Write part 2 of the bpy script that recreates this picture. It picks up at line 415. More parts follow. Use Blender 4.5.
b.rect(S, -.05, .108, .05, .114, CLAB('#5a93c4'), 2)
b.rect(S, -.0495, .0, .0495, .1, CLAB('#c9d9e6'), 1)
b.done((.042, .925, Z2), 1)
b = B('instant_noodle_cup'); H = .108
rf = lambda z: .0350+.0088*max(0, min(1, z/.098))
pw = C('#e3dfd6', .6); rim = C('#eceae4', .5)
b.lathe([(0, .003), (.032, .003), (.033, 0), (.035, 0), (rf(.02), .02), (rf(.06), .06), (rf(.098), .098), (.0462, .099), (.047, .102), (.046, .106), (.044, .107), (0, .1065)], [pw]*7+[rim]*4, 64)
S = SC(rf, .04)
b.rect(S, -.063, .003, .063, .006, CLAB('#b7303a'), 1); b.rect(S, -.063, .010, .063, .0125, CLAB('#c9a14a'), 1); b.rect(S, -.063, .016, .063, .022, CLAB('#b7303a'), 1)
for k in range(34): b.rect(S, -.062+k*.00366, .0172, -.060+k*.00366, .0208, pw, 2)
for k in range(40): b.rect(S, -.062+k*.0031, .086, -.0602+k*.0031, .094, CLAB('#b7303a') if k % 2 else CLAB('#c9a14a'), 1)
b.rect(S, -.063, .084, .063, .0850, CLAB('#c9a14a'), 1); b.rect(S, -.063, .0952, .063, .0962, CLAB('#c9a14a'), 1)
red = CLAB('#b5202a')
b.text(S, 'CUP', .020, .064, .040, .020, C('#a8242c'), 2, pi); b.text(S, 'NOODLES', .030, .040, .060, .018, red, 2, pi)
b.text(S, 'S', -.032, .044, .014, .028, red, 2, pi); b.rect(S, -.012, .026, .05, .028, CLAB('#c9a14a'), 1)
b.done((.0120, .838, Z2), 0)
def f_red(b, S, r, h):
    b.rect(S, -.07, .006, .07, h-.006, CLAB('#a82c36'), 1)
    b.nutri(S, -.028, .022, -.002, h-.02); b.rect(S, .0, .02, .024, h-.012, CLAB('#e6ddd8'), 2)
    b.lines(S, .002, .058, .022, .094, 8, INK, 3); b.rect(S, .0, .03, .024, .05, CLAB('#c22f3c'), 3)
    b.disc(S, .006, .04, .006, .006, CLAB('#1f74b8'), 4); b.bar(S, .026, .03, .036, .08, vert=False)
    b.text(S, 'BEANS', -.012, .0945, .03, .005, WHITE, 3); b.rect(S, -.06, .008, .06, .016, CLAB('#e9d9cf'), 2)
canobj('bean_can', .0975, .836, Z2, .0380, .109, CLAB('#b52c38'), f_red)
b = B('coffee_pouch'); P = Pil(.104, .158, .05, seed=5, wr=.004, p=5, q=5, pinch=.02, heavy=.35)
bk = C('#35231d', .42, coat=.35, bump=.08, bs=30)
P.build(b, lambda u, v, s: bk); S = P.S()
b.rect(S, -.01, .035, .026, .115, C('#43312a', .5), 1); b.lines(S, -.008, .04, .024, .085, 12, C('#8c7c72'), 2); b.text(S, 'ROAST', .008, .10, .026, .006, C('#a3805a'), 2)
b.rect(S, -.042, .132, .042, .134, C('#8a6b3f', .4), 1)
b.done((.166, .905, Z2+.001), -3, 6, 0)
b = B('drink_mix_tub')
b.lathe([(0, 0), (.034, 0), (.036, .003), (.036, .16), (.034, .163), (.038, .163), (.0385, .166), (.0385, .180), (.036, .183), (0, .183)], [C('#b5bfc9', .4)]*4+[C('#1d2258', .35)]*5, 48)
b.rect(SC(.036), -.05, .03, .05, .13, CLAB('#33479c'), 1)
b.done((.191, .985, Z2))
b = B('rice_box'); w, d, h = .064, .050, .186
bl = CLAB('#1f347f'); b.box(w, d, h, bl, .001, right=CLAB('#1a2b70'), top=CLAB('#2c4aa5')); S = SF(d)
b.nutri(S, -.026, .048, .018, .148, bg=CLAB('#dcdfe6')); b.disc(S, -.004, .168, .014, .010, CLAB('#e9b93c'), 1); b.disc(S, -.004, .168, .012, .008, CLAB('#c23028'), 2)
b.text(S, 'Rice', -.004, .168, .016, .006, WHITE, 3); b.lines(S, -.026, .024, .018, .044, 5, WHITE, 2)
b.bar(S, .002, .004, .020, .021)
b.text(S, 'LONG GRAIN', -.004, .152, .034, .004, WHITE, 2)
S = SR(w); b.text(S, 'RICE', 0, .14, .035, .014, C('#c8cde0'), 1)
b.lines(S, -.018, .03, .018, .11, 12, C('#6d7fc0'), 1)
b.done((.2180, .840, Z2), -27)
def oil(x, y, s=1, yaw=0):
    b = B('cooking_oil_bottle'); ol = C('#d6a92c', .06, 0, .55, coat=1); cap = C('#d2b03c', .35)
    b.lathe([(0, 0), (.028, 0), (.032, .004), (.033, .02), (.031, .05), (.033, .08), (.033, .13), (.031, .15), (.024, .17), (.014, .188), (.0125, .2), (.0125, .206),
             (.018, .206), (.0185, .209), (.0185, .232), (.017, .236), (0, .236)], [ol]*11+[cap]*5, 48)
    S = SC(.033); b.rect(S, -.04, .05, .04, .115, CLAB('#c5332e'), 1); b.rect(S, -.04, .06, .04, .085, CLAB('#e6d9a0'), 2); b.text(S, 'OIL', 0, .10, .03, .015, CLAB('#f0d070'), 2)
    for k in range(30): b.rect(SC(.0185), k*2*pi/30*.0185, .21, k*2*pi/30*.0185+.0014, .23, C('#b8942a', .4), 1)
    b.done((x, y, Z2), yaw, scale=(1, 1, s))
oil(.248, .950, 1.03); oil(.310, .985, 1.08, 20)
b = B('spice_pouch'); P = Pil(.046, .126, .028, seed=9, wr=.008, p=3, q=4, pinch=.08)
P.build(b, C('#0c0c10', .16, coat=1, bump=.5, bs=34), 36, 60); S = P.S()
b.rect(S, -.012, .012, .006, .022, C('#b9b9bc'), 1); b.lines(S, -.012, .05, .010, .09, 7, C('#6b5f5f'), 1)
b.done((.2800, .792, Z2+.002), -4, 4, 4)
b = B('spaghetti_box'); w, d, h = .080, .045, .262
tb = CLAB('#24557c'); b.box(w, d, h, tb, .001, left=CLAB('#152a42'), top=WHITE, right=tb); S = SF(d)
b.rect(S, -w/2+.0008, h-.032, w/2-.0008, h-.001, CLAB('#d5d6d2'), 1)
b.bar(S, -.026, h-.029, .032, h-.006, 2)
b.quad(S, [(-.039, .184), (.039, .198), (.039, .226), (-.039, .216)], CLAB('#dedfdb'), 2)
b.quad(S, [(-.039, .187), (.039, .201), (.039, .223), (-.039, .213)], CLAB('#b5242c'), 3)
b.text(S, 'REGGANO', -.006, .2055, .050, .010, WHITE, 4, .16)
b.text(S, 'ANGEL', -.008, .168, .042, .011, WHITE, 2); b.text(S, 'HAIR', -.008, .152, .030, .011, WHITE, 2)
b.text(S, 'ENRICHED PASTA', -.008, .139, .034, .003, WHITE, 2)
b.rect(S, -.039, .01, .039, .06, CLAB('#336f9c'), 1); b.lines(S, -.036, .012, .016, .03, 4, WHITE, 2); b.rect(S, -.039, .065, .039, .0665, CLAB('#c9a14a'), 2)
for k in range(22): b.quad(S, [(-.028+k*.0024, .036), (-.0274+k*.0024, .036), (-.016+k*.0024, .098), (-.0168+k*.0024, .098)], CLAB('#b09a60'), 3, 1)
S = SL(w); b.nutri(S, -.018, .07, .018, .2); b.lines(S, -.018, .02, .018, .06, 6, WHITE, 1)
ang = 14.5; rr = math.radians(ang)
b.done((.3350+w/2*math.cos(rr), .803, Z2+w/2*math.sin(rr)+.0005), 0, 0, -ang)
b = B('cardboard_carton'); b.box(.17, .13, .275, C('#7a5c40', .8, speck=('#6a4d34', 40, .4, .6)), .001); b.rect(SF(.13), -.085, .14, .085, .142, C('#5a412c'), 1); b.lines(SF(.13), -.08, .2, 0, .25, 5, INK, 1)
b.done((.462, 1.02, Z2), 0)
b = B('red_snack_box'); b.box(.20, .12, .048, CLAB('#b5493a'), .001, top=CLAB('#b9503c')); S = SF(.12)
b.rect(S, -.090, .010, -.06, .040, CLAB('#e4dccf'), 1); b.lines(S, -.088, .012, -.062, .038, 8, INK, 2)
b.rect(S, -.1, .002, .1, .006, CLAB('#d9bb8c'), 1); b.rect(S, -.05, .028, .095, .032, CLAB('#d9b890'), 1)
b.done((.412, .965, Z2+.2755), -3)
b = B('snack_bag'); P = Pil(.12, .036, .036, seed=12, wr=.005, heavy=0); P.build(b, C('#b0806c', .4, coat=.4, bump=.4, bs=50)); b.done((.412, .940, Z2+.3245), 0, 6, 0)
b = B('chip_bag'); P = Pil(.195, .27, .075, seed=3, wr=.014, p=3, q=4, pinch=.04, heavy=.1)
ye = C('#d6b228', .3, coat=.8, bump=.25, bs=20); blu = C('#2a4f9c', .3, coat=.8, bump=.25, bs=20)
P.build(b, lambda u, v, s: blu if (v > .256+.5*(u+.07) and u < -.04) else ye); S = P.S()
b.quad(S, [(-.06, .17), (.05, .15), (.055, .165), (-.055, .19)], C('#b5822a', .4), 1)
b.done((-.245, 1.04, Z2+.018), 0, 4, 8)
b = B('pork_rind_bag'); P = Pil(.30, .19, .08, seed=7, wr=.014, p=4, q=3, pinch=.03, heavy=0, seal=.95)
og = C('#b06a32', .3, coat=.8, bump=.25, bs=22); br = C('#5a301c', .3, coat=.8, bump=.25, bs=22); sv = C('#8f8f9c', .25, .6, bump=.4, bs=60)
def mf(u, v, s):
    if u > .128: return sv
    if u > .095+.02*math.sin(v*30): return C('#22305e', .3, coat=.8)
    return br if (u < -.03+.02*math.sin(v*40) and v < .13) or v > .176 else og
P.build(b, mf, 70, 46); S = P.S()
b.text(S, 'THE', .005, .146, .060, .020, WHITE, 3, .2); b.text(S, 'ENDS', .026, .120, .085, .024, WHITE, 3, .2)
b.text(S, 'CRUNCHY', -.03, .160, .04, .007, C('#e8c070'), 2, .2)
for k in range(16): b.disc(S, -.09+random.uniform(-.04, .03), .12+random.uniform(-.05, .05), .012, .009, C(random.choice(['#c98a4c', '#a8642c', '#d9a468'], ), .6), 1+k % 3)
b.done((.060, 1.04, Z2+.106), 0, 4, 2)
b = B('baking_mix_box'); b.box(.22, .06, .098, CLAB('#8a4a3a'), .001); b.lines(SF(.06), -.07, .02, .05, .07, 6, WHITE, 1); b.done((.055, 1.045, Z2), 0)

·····

* _WHAT THE TASK ASKS_
Taking the lines above, repeat exactly those from the line that contains "b.text(S, 'ENRICHED PASTA', -.008, .139, .034, .003, WHITE, 2)" through the line that contains "ang = 14.5; rr = math.radians(ang)", and both of those lines as well. Include nothing else.

* _FINISHED ANSWER_
b.text(S, 'ENRICHED PASTA', -.008, .139, .034, .003, WHITE, 2)
b.rect(S, -.039, .01, .039, .06, CLAB('#336f9c'), 1); b.lines(S, -.036, .012, .016, .03, 4, WHITE, 2); b.rect(S, -.039, .065, .039, .0665, CLAB('#c9a14a'), 2)
for k in range(22): b.quad(S, [(-.028+k*.0024, .036), (-.0274+k*.0024, .036), (-.016+k*.0024, .098), (-.0168+k*.0024, .098)], CLAB('#b09a60'), 3, 1)
S = SL(w); b.nutri(S, -.018, .07, .018, .2); b.lines(S, -.018, .02, .018, .06, 6, WHITE, 1)
ang = 14.5; rr = math.radians(ang)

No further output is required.